ERIC ALDÉA & IVAN CHOISSONE

Narcophony

CD, 0101

Eric Aldéa and Ivan Chiossone have found each other in a fruitful and intense partnership, to produce music which borders closely on auditive magic. To compare “Narcophony” to anything less but a beautiful, intense and rich wake-dream is to underestimate its power. Eleven musicians use classical and traditional instruments to go beyond the reaches of their traditions and experiences, individual and combined. Organic sounds build up in slow waves of enormous size, fusing with electronic sounds until the two become undistinguishable. A big piece of music, and yet seemingly so unremarkable.

“Narcophony” offers exactly what it promises. A pure and beautiful musical rendition of sleep, of a mind wandering through the subconscious, a dream-scape full of liquid images and flowing thoughts. Magically the eleven musicians build up power and strength, step back into singular sounds, somehow reminding of field-sounds, the build up again another enormous wave of musical might moving at a methusalean pace. They form a veritable chamber-orchestra, that spans the gap between modern classical music and electronic music. (The bridging of this gap seems to be the most important task ahead of modern music at this point of time. Until the accepted opinion will be that there is no such gap.) The first five tracks make up a piece called “Petit Buddha”, which was inspired by “Spiral Insana” by Nurse with wound from 1987. More explorators into electronic soundscapes there. Five times the tension builds up, five times it falls into itself like nothing at the moment you think that the noise and force becomes overwhelming. Sometimes it is beautiful, sometimes scaring and frightening. Especially at the end of part two, but it is resolved by soothing sounds from the string section right at the start of part three. In part four they use whirling electronic sounds and weird bleeps and beeps to build up tension over the humming sound of loading electric voltage. If you imagine Godspeed! You Black Emperor without the rhythmical force and its driving beats – Aldea and Choissone have managed to create pure and beautiful musical power without using the violence of fast speed.

There are two more pieces on “Narcophony”, central parts not just one Epilogue and one encore. “Leo” was composed by Ivan Chiossone alone and it is proof of his masterful skills at this early stage of his career. It starts with traditional chimes and bells over a deep humming sound made by another traditional instrument. Then it dips slowly but with attitude into the enormous well of global folklore, binding itself to more and longer history and traditions than any one man can understand or possess alone. But the hints and associations are all here. It is a hypnotic piece of avantgarde world-music, more dynamic and movable than “Petit Buddah”, but also building up its flow and size in the same manner. The third piece, “Hasmig”, is a trancelike, soothing and long-winded ending and thereby a perfect closing for the listener, to slowly awake from the self-induced hypnosis. With durating strings and only the finest hints at a melody sung by the clouds and the wind in a completely deserted area. It is both dark and makes you think of blazing sunlight.

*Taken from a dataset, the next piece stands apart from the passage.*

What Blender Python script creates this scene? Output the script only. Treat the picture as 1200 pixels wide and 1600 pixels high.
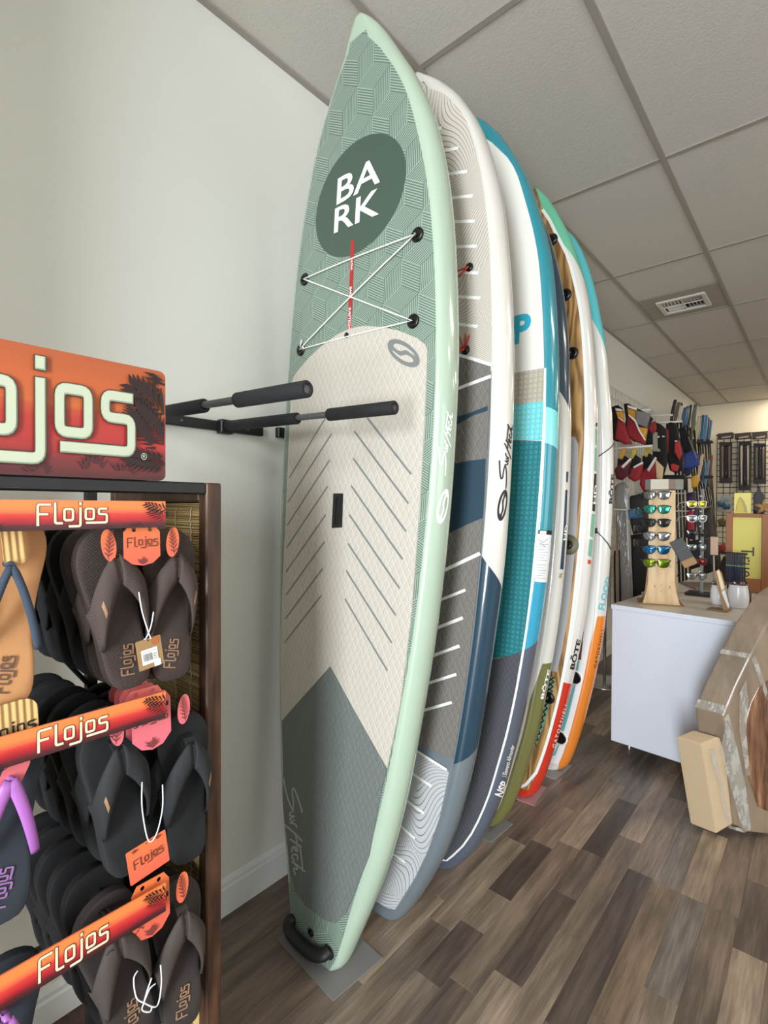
import bpy, bmesh, math, random
from mathutils import Vector, Matrix
random.seed(7)
PI = math.pi
for o in list(bpy.data.objects):
    bpy.data.objects.remove(o)
SC = bpy.context.scene
COL = SC.collection

# ------------------------------------------------------------------ camera
FPX, YAW, PITCH, ROLL = 793.64, .7155, -.0109, .0037
CAMP = Vector((1.6545, 0.0, 1.498))
FW = Vector((-math.sin(YAW) * math.cos(PITCH), math.cos(YAW) * math.cos(PITCH), math.sin(PITCH)))
_r = Vector((math.cos(YAW), math.sin(YAW), 0)); _u = _r.cross(FW)
RT = math.cos(ROLL) * _r + math.sin(ROLL) * _u
UP = -math.sin(ROLL) * _r + math.cos(ROLL) * _u
cd = bpy.data.cameras.new('camera'); cam = bpy.data.objects.new('camera', cd); COL.objects.link(cam)
cd.sensor_fit = 'AUTO'; cd.sensor_width = 36; cd.lens = FPX / 1600 * 36; cd.clip_start = .05; cd.clip_end = 60
cam.matrix_world = Matrix(((RT.x, UP.x, -FW.x, CAMP.x), (RT.y, UP.y, -FW.y, CAMP.y), (RT.z, UP.z, -FW.z, CAMP.z), (0, 0, 0, 1)))
SC.camera = cam

# ------------------------------------------------------------------ world, daylight, exposure
w = bpy.data.worlds.new('sky'); SC.world = w; w.use_nodes = True
w.node_tree.nodes['Background'].inputs[0].default_value = (.80, .90, 1.0, 1)
w.node_tree.nodes['Background'].inputs[1].default_value = 2.2
def area(name, loc, rot, sx, sy, power, col):
    l = bpy.data.lights.new(name, 'AREA'); l.shape = 'RECTANGLE'; l.size = sx; l.size_y = sy
    l.energy = power; l.color = col
    o = bpy.data.objects.new(name, l); COL.objects.link(o); o.location = loc; o.rotation_euler = rot
    return o
# daylight through an added front door, the shop front window and the side window
area('daylight_added_door', (2.25, -2.62, 1.38), (math.radians(90), 0, 0), .85, 2.5, 275, (.87, .935, 1.0))
area('daylight_front', (4.85, -2.62, 1.72), (math.radians(90), 0, 0), 1.9, 1.85, 45, (.90, .95, 1.0))
area('daylight_side', (6.72, 2.2, 1.5), (math.radians(90), 0, math.radians(90)), 4.0, 2.0, 40, (1.0, .95, .86))
VS = SC.view_settings
VS.view_transform = 'Standard'; VS.look = 'None'; VS.gamma = 1; VS.use_curve_mapping = False
VS.exposure = 0.0

# ------------------------------------------------------------------ pixel -> world helpers
def ray(x, y): return FW + RT * ((x - 600) / FPX) - UP * ((y - 800) / FPX)
def on(x, y, axis, val):
    d = ray(x, y); return CAMP + d * ((val - CAMP[axis]) / d[axis])
def proj(P):
    d = Vector(P) - CAMP; F = d.dot(FW); return (600 + FPX * d.dot(RT) / F, 800 - FPX * d.dot(UP) / F)

# ------------------------------------------------------------------ materials
def lin(c):
    return tuple(((v / 255) / 12.92 if v / 255 <= .04045 else ((v / 255 + .055) / 1.055) ** 2.4) for v in c[:3]) + (1,)
class NT:
    """small wrapper to write node math compactly"""
    def __init__(s, m): s.t = m.node_tree; s.n = s.t.nodes; s.l = s.t.links
    def new(s, k, **kw):
        n = s.n.new(k)
        for a, b in kw.items(): setattr(n, a, b)
        return n
    def put(s, sock, v):
        if isinstance(v, bpy.types.NodeSocket): s.l.new(v, sock)
        else: sock.default_value = v
    def math(s, op, a, b=0.0, c=0.0):
        n = s.new('ShaderNodeMath', operation=op); s.put(n.inputs[0], a); s.put(n.inputs[1], b)
        if op in ('MULTIPLY_ADD', 'COMPARE', 'WRAP'): s.put(n.inputs[2], c)
        return n.outputs[0]
    def mix(s, f, a, b):
        n = s.new('ShaderNodeMix', data_type='RGBA'); s.put(n.inputs['Factor'], f); s.put(n.inputs[6], a); s.put(n.inputs[7], b)
        return n.outputs[2]
    def uv(s):
        n = s.new('ShaderNodeUVMap'); x = s.new('ShaderNodeSeparateXYZ'); s.l.new(n.outputs[0], x.inputs[0]); return x.outputs[0], x.outputs[1], n.outputs[0]
    def bump(s, h, strength=.3, dist=.002):
        n = s.new('ShaderNodeBump'); n.inputs['Strength'].default_value = strength; n.inputs['Distance'].default_value = dist
        s.l.new(h, n.inputs['Height']); s.l.new(n.outputs[0], s.n['Principled BSDF'].inputs['Normal'])
    def noise(s, vec, scale, detail=3, rough=.5):
        n = s.new('ShaderNodeTexNoise'); n.inputs['Scale'].default_value = scale; n.inputs['Detail'].default_value = detail
        n.inputs['Roughness'].default_value = rough
        if vec is not None: s.l.new(vec, n.inputs['Vector'])
        return n.outputs[0]
    def ramp(s, f, stops):
        n = s.new('ShaderNodeValToRGB'); s.put(n.inputs[0], f); e = n.color_ramp.elements
        while len(e) < len(stops): e.new(.5)
        for k, (p, c) in enumerate(stops): e[k].position = p; e[k].color = c
        return n.outputs[0]
    def base(s, c): s.put(s.n['Principled BSDF'].inputs['Base Color'], c)
    def vec(s, x, y, z=0.0):
        n = s.new('ShaderNodeCombineXYZ'); s.put(n.inputs[0], x); s.put(n.inputs[1], y); s.put(n.inputs[2], z); return n.outputs[0]
    def coord(s, which='Object'):
        return s.new('ShaderNodeTexCoord').outputs[which]
    def pos(s): return s.new('ShaderNodeNewGeometry').outputs['Position']
    def scale(s, v, sc):
        n = s.new('ShaderNodeMapping'); s.l.new(v, n.inputs[0]); n.inputs['Scale'].default_value = sc; return n.outputs[0]
MC = {}
def mat(name, col=(128, 128, 128), rough=.5, metal=0, coat=0, alpha=1, grain=0, gscale=200, trans=0, spec=.5):
    if name in MC: return MC[name]
    m = bpy.data.materials.new(name); m.use_nodes = True; MC[name] = m
    b = m.node_tree.nodes['Principled BSDF']; c = lin(col)
    b.inputs['Base Color'].default_value = c; b.inputs['Roughness'].default_value = rough
    b.inputs['Metallic'].default_value = metal; b.inputs['Coat Weight'].default_value = coat
    b.inputs['Coat Roughness'].default_value = .06; b.inputs['Alpha'].default_value = alpha
    b.inputs['Transmission Weight'].default_value = trans; b.inputs['Specular IOR Level'].default_value = spec
    m.diffuse_color = c
    if grain:
        t = NT(m); h = t.noise(t.coord(), gscale, 2)
        t.base(t.mix(t.math('MULTIPLY', h, grain), c, tuple(v * .55 for v in c[:3]) + (1,)))
        t.bump(h, .25, .001)
    return m

# ------------------------------------------------------------------ mesh builder
class MB:
    def __init__(s): s.v = []; s.f = []; s.mi = []; s.uv = None; s.sm = []
    def add(s, verts, faces, mi=0, smooth=False):
        k = len(s.v); s.v += [tuple(p) for p in verts]
        for f in faces: s.f.append(tuple(i + k for i in f)); s.mi.append(mi); s.sm.append(smooth)
        return s
    def box(s, c, d, M=None, ch=0, mi=0):
        x, y, z = (q / 2 for q in d)
        if ch <= 0:
            V = [Vector((a * x, b * y, e * z)) for a in (-1, 1) for b in (-1, 1) for e in (-1, 1)]
            F = [(0, 1, 3, 2), (4, 6, 7, 5), (0, 4, 5, 1), (2, 3, 7, 6), (0, 2, 6, 4), (1, 5, 7, 3)]
        else:
            ch = min(ch, x * .9, y * .9, z * .9); V = []; F = []
            X, Y, Z = x - ch, y - ch, z - ch
            def idx(a, b, e, k): return ((a > 0) * 4 + (b > 0) * 2 + (e > 0)) * 3 + k
            for a in (-1, 1):
                for b in (-1, 1):
                    for e in (-1, 1):
                        V += [Vector((a * x, b * Y, e * Z)), Vector((a * X, b * y, e * Z)), Vector((a * X, b * Y, e * z))]
            for sgn in (-1, 1):
                F.append([idx(sgn, -1, -1, 0), idx(sgn, 1, -1, 0), idx(sgn, 1, 1, 0), idx(sgn, -1, 1, 0)][::sgn])
                F.append([idx(-1, sgn, -1, 1), idx(-1, sgn, 1, 1), idx(1, sgn, 1, 1), idx(1, sgn, -1, 1)][::sgn])
                F.append([idx(-1, -1, sgn, 2), idx(1, -1, sgn, 2), idx(1, 1, sgn, 2), idx(-1, 1, sgn, 2)][::sgn])
            for a in (-1, 1):
                for b in (-1, 1):
                    F.append((idx(a, b, -1, 0), idx(a, b, 1, 0), idx(a, b, 1, 1), idx(a, b, -1, 1)))
                    F.append((idx(a, -1, b, 0), idx(a, 1, b, 0), idx(a, 1, b, 2), idx(a, -1, b, 2)))
                    F.append((idx(-1, a, b, 1), idx(1, a, b, 1), idx(1, a, b, 2), idx(-1, a, b, 2)))
                    for e in (-1, 1): F.append((idx(a, b, e, 0), idx(a, b, e, 1), idx(a, b, e, 2)))
        c = Vector(c)
        V = [(M @ p if M else p) + c for p in V]
        return s.add(V, F, mi)
    def rings(s, R, closed=True, cap=True, mi=0, smooth=True):
        n = len(R[0]); k = len(s.v); F = []
        for i in range(len(R) - 1):
            for j in range(n if closed else n - 1):
                a = i * n + j; b = i * n + (j + 1) % n; F.append((a, b, b + n, a + n))
        V = [p for r in R for p in r]
        s.add(V, F, mi, smooth)
        if cap and closed:
            s.f.append(tuple(k + j for j in range(n))[::-1]); s.mi.append(mi); s.sm.append(False)
            e = k + (len(R) - 1) * n; s.f.append(tuple(e + j for j in range(n))); s.mi.append(mi); s.sm.append(False)
        return s
    def tube(s, pts, r, n=10, mi=0, flat=1.0, up=None, cap=True):
        pts = [Vector(p) for p in pts]; R = []; pu = None
        for i, p in enumerate(pts):
            t = (pts[min(i + 1, len(pts) - 1)] - pts[max(i - 1, 0)])
            t = t.normalized() if t.length > 1e-9 else Vector((0, 0, 1))
            u = Vector(up) if up is not None else (pu if pu is not None else (Vector((0, 0, 1)) if abs(t.z) < .9 else Vector((1, 0, 0))))
            u = (u - t * u.dot(t))
            if u.length < 1e-6: u = t.orthogonal()
            u.normalize(); pu = u; b = t.cross(u)
            rr = r[i] if isinstance(r, (list, tuple)) else r
            R.append([p + u * (math.cos(2 * PI * j / n) * rr * flat) + b * (math.sin(2 * PI * j / n) * rr) for j in range(n)])
        return s.rings(R, cap=cap, mi=mi)
    def lathe(s, prof, c=(0, 0, 0), n=20, M=None, mi=0, smooth=True, cap=True):
        c = Vector(c); R = []
        for r, z in prof:
            ring = [Vector((r * math.cos(2 * PI * j / n), r * math.sin(2 * PI * j / n), z)) for j in range(n)]
            R.append([(M @ p if M else p) + c for p in ring])
        return s.rings(R, cap=cap, mi=mi, smooth=smooth)
    def prism(s, poly, a, b, fn=None, mi=0, mi_side=None):
        """2D polygon between depths a and b, fn(x, y, d) -> point"""
        fn = fn or (lambda x, y, d: (x, y, d)); n = len(poly)
        V = [fn(x, y, a) for x, y in poly] + [fn(x, y, b) for x, y in poly]; k = len(s.v)
        s.add(V, [(j, (j + 1) % n, (j + 1) % n + n, j + n) for j in range(n)], mi if mi_side is None else mi_side)
        s.f += [tuple(k + j for j in range(n))[::-1], tuple(k + n + j for j in range(n))]; s.mi += [mi, mi]; s.sm += [False, False]
        return s
    def puff(s, poly, t, fn, mi=0, rnd=.14):
        """pillow-like slab from a star-shaped polygon; fn(x, y, depth)"""
        cx = sum(p[0] for p in poly) / len(poly); cy = sum(p[1] for p in poly) / len(poly)
        R = []
        for sc, d in ((1 - 2.6 * rnd, -.5), (1 - rnd, -.43), (1 - .2 * rnd, -.22), (1, 0), (1 - .2 * rnd, .22), (1 - rnd, .43), (1 - 2.6 * rnd, .5)):
            R.append([Vector(fn(cx + (x - cx) * sc, cy + (y - cy) * sc, d * t)) for x, y in poly])
        return s.rings(R, mi=mi)
    def build(s, name, mats, parent=None, fix=True, auto=None):
        me = bpy.data.meshes.new(name); me.from_pydata(s.v, [], s.f)
        mats = mats if isinstance(mats, (list, tuple)) else [mats]
        for m in mats: me.materials.append(m)
        me.polygons.foreach_set('material_index', s.mi); me.polygons.foreach_set('use_smooth', s.sm)
        if s.uv:
            l = me.uv_layers.new(name='UVMap')
            for i, lp in enumerate(me.loops): l.data[i].uv = s.uv[lp.vertex_index]
        if fix:
            bm = bmesh.new(); bm.from_mesh(me); bmesh.ops.recalc_face_normals(bm, faces=bm.faces); bm.to_mesh(me); bm.free()
        me.update()
        o = bpy.data.objects.new(name, me); COL.objects.link(o)
        if parent: o.parent = parent
        return o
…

Eric Aldea is an old fighter in comparison to Chiossone. My first encounter with him was the Avant-Noise-Outfit Deity Guns, who had a great album called “Trans-line Appointment, which I bought at their concert back about a dozen years or so. I’d really like to listen to that one again, but I can’t find it. Where have the times gone? Okay, so I’ll listen to the records I have of Bästard, another band led by Eric Aldéa, this time more avantgarde, but no less noise. “narcophony” is a new and big step in his musical evolution. A masterly composed piece, inspired by avantgarde / underground-legends Nurse with Wounds and recorded onto tape. He, and indeed Ivan Chiossone, have left the fringes of rock-music completely now, moving between pure sounds and the flow of natural atmospheric auditive impulses. They find a connection between the 2.000 years of history of what is named classical music with the furthest reaches into the future of music as they are done now by electronic music.

A few months, every other record I reviewed received the tag: “music to listen to on sunny afternoons and lazy evenings.” Now more and more records I listen to deserve the tag “listen concentrated, recommended with headphones late at night when there are the least disturbing sounds from all around and everyone else is sleeping.” If you ever catch such a moment, “Narcophony” is mandatory listening.